Les autorités marocaines ont interdit une conférence consacrée aux libertés individuelles sur des thèmes variés comme le droit à disposer de son corps ou l’égalité hommes-femmes dans l’héritage, a-t-on appris mercredi auprès des organisateurs.
“Je viens de recevoir la décision d’interdiction, c’est une catastrophe, le pays recule, ils ont peur des salafistes”, a déclaré à l’AFP Noureddine Ayouche, le président du Collectif “Démocratie et libertés” qui organisait les débats prévus vendredi et samedi à Casablanca.

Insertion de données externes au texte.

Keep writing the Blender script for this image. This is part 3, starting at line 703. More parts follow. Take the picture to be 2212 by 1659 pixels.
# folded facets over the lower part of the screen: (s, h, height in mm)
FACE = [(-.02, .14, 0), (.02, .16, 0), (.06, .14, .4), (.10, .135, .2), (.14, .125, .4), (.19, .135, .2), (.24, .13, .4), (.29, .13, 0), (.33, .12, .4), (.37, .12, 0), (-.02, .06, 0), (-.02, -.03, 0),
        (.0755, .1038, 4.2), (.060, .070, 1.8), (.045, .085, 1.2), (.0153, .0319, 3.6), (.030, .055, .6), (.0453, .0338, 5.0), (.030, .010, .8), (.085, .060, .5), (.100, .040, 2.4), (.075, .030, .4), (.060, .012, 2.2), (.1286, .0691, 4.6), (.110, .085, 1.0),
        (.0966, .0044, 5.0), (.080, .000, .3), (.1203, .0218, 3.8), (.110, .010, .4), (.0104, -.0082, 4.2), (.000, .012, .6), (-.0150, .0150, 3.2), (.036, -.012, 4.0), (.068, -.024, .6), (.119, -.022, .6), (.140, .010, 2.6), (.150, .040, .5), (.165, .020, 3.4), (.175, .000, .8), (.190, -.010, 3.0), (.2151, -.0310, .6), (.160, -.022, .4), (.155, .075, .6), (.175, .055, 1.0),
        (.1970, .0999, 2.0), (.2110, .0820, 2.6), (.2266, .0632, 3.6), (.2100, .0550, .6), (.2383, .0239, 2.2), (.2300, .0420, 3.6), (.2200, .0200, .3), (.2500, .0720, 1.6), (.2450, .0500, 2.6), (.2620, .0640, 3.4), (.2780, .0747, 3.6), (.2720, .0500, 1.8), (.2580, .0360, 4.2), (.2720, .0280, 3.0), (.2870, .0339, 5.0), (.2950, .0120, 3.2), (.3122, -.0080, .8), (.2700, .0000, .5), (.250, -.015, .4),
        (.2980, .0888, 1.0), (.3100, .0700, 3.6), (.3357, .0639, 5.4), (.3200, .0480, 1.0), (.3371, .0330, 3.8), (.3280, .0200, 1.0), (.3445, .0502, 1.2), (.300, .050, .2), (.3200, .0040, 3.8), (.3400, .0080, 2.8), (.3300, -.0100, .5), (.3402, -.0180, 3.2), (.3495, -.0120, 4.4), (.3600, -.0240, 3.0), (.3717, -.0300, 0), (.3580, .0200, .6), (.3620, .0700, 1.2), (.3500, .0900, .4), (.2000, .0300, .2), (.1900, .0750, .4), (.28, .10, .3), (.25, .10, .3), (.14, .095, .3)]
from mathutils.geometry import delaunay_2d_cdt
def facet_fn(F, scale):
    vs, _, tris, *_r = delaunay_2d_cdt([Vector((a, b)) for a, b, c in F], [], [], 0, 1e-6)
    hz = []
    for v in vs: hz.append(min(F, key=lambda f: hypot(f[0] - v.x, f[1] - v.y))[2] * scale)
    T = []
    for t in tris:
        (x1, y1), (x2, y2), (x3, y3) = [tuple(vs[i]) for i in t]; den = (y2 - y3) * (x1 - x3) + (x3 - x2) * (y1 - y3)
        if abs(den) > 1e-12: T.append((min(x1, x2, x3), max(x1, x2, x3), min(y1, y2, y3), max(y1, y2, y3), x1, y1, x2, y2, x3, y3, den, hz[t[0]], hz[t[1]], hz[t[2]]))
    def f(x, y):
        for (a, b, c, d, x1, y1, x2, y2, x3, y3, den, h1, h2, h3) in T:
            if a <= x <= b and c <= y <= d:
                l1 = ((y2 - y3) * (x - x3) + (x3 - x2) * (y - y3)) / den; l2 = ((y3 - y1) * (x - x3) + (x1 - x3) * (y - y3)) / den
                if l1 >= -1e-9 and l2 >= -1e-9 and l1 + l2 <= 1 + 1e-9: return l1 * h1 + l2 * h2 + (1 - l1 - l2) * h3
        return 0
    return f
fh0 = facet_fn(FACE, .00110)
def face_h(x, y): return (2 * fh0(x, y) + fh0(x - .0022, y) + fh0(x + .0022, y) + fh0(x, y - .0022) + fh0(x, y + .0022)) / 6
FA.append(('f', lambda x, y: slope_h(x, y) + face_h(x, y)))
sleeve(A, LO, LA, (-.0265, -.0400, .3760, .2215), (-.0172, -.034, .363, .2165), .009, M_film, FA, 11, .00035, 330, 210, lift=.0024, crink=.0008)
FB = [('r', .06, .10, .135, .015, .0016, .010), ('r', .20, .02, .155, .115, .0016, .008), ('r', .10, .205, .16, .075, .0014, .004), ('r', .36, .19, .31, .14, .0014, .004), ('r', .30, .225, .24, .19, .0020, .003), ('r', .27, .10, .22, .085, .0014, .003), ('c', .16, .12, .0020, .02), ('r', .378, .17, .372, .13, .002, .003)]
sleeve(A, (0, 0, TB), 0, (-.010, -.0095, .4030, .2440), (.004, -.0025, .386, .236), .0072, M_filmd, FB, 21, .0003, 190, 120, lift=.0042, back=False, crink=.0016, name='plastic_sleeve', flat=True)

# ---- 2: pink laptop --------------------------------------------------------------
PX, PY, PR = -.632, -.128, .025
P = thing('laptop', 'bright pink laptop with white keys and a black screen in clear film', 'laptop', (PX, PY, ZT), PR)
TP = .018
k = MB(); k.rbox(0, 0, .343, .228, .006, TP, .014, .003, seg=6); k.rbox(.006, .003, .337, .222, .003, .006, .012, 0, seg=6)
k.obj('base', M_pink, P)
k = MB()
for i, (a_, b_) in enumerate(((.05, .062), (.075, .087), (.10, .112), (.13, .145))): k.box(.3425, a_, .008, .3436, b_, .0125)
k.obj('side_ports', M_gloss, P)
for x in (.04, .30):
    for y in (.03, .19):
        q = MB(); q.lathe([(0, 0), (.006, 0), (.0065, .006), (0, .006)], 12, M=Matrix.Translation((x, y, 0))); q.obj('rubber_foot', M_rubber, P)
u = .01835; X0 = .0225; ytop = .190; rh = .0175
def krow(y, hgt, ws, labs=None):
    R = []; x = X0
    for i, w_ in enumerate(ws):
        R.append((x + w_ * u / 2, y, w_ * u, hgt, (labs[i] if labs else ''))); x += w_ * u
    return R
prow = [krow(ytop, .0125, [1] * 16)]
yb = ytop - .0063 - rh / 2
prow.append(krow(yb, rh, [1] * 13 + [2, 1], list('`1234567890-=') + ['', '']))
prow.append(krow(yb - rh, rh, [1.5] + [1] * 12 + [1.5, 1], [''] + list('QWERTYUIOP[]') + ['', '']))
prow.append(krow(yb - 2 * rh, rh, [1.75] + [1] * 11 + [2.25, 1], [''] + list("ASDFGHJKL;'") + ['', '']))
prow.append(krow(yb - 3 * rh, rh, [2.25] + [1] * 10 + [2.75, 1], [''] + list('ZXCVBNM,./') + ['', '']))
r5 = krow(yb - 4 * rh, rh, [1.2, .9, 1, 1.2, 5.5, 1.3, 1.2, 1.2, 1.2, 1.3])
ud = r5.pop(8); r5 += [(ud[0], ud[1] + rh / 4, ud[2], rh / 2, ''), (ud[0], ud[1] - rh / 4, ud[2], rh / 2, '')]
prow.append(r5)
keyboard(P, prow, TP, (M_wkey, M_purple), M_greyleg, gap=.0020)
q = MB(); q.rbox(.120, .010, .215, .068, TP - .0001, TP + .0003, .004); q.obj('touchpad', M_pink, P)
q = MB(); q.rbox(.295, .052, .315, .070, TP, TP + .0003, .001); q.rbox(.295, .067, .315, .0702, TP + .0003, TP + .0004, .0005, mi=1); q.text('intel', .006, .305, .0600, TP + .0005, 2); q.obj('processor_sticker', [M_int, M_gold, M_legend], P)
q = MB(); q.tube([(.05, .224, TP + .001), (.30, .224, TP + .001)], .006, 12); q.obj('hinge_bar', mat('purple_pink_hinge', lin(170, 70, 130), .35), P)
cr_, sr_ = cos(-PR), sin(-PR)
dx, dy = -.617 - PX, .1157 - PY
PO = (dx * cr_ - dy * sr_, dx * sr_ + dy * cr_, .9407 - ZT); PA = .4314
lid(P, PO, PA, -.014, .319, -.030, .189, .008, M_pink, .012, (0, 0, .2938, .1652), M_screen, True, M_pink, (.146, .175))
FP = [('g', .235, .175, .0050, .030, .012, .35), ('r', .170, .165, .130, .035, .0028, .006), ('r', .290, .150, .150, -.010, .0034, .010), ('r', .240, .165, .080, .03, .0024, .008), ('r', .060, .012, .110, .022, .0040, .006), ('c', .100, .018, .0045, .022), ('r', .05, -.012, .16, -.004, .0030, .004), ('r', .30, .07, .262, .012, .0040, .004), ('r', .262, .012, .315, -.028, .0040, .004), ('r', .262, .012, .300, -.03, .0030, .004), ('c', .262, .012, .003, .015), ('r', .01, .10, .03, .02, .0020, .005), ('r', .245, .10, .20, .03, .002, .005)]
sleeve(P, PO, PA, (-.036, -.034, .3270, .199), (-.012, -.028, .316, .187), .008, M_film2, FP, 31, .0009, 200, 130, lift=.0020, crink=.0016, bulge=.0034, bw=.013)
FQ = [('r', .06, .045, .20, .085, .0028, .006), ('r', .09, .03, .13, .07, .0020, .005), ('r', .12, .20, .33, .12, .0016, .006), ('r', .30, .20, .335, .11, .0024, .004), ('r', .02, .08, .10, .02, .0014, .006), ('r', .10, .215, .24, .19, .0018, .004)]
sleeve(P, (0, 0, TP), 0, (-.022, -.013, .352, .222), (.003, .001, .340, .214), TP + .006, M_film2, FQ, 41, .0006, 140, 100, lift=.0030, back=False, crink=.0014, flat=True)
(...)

Ce colloque international, intitulé “libertés individuelles à l’ère de l’Etat de droit”, devait réunir des intellectuels du Maroc, d’Algérie, de Tunisie, d’Irak et de France, ainsi que des défenseurs des libertés individuelles.
Les débats devaient aborder des thèmes comme le droit des minorités religieuses, la sécularisation, l’égalité hommes-femmes dans l’héritage, le droit à l’avortement et le droit des homosexuels.
Des hommes politiques marocains de tous bords avaient été invités mais, selon M. Ayouche, “la plupart se sont excusés ou ont refusé le débat”.
Ces derniers jours, “Houya presse”, un site d’information défendant des positions salafistes, avait fait campagne contre cette conférence, accusant M. Ayouche et son association “d’inciter à la débauche” et “d’ébranler la foi des Marocains”.
D’autres médias aux positions plus libérales avaient souligné l’intérêt de ces débats visant à “briser les tabous”.
La question des libertés individuelles n’est pas nouvelle au Maroc. Depuis des années, des militants et des intellectuels prennent ouvertement position pour la suppression de certaines lois du code pénal.
Un projet de réforme du code pénal, actuellement débattu en commission parlementaire, maintient toutes les sanctions concernant les relations sexuelles hors mariage, l’homosexualité, le prosélytisme religieux ou la non-abstinence en public pendant le ramadan, selon le texte publié sur le site officiel du ministère de la Justice.
En 2017, la justice marocaine a poursuivi 17.280 personnes pour “débauche” (sexe hors mariages entre adultes), 197 pour homosexualité et 61 dans des affaires d’avortement, selon des chiffres officiels publiés mi-juin.
La question des minorités religieuses a été récemment relancée par la création d’une association regroupant différentes confessions, qui était invitée à la conférence.
Le ministre d’Etat marocain chargé des droits de l’Homme, Moustapha Ramid, avait mis en garde contre le “danger à long terme” que représente la liberté de conscience pour la “cohésion” du pays, dans un récent entretien à la presse.